Si eres feminista, con la sensibilidad hacia el machismo trabajada y sumas que tus días pasan analizando las violencias que sufre de forma específica y también interseccional el colectivo trans, para una vez detectadas buscar estrategias con las que combatirlas, despiertas una especie de filtro mental que hace que en cuanto algo cruza el límite de lo aceptable salten tus alarmas. 

Ese filtro que describo hace que leer, ver una serie o mantener una simple conversación se convierta en un análisis automático de cada palabra, párrafo o comentario, muchas veces significa una condena puesto que no hay interruptor para apagarlo y llega a ser agotador.

Por eso, buscar algún tipo de ocio que nos permita desconectar a veces se convierte en misión imposible y al mismo tiempo imprescindible.

Fruto de esa necesidad de un poquito de esparcimiento cultural y sin siquiera saber que se producía en un espacio que estos días protagonizaba un nuevo escándalo de cesión de terrenos de uso público para uso privado, aprovechando que el activismo nos había reunido en Madrid, nos fuimos a “disfrutar” del musical Kinky Boots. 

Si hubiéramos ido a ver un espectáculo de José Luis Moreno o la Revista Musical de Luis Pardos por lo menos habríamos estado prevenidas, pero íbamos a ver un musical que relataba la historia de una Drag Queen, por lo que nos confiamos. Aguantamos hasta el final, aunque en el descanso barajamos la idea de marcharnos, nos quedaba la esperanza de que de alguna forma lo arreglaran. Salimos contracturadas, con un nudo en el estómago y una profunda decepción.
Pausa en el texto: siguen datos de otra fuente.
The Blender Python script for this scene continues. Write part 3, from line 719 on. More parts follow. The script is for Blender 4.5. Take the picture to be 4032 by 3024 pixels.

Kinky Boots es una loa al capitalismo aderezada con misoginia, transfobia, xenofobia y algunas lindezas más, ni la excusa de que se basa en una historia real puede justificar el uso de un pretendido humor simple y zafio que para ser sátira debería apuntar a quienes tienen los privilegios. Las interpretaciones musicales y coreográficas son excelentes pero imposible disfrutarlas entre tanto despropósito.